Sunday, August 26, 2018

"The Greece Bailout’s Legacy of Immiseration"

                     [Suspended Finance Ministry janitors protest outside the Greek Parliament in 2013.LOUISA GOULIAMAKI / AFP / GETTY IMAGES[
The cynicism and brutality of what happened there is for the whole world to see...
2010 to 2018 will go down in Greek history as an epic period of colonization; of asset stripping and privatization; of unfunded health and education; of bankruptcies, foreclosures, homelessness, and impoverishment; of unemployment, emigration, and suicide. 
These were the years of the three memoranda, or “financial-assistance programs” accompanied by “structural reforms,” enacted supposedly to promote Greek “recovery” from the slump and credit crunch of 2010. 
They were, in fact, a fraud perpetrated on Greece and Europe, a jumble of bad policies based on crude morality tales that catered to right-wing politics to cover up unpayable debts.
This was a bailout? The word reeks of indulgence and implied disapproval. As it was often said, “The Greeks had their party and now they must pay.” Yes, there was a party—for oligarchs with ships and London homes and Swiss bank accounts, for the military, for engineering and construction and armaments companies from Germany and France and the United States. 

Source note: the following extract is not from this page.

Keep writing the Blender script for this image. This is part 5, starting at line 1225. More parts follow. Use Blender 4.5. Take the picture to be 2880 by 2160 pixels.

And yes, there was a bailout. It came from Europe’s taxpayers, and went to the troubled banks of France and Germany. Greece was merely the pass-through, and the Greeks who paid dearly with their livelihoods were just the patsies in the deal.
The third “memorandum of understanding” expires today. With Greece’s completion of a three-year, 61.9-billion-euro eurozone emergency-loan package, it can once again borrow at market rates. 
The expiration of the memorandum also ends, for now, the direct control by Europe’s “troika”—the International Monetary Fund, the European Commission, and the European Central Bank—over the Greek government. But its conditions, constraints, and consequences will endure.

Back in 2010, Greece, along with Portugal, Spain, Ireland, and Italy, was definitely in trouble. The Great Financial Crisis crashed into all of Europe, but it hit the weaker countries hardest—and Greece was the weakest of them all. 
Its economy shrunk by a quarter, and youth unemployment rose to roughly 50 percent. The memorandum was, for all concerned, the easy way out. It started a game of “extend and pretend” on the Greek debt, based on optimistic forecasts and on policies of reform that had no basis in the reality of Greek economic conditions.
The policies came from the IMF—its standard repertory of austerity and “reform.” But its staff and directors knew from the beginning that these measures would not suffice. 
IMF executive directors from Australia, Switzerland, Brazil, and China voiced objections. Channels were therefore bypassed, objections ignored. The Fund was nearly out of work and money because of the failures of its programs—and the relative success of countries that ignored them—all over the world. 
And its managing director at the time wished to be the next president of France. 
So Greece, which is to say its creditors—especially French and German banks—received the largest loan in IMF history (relative to its ownership share). And that 289-billion-euro loan came largely from U.S. taxpayers."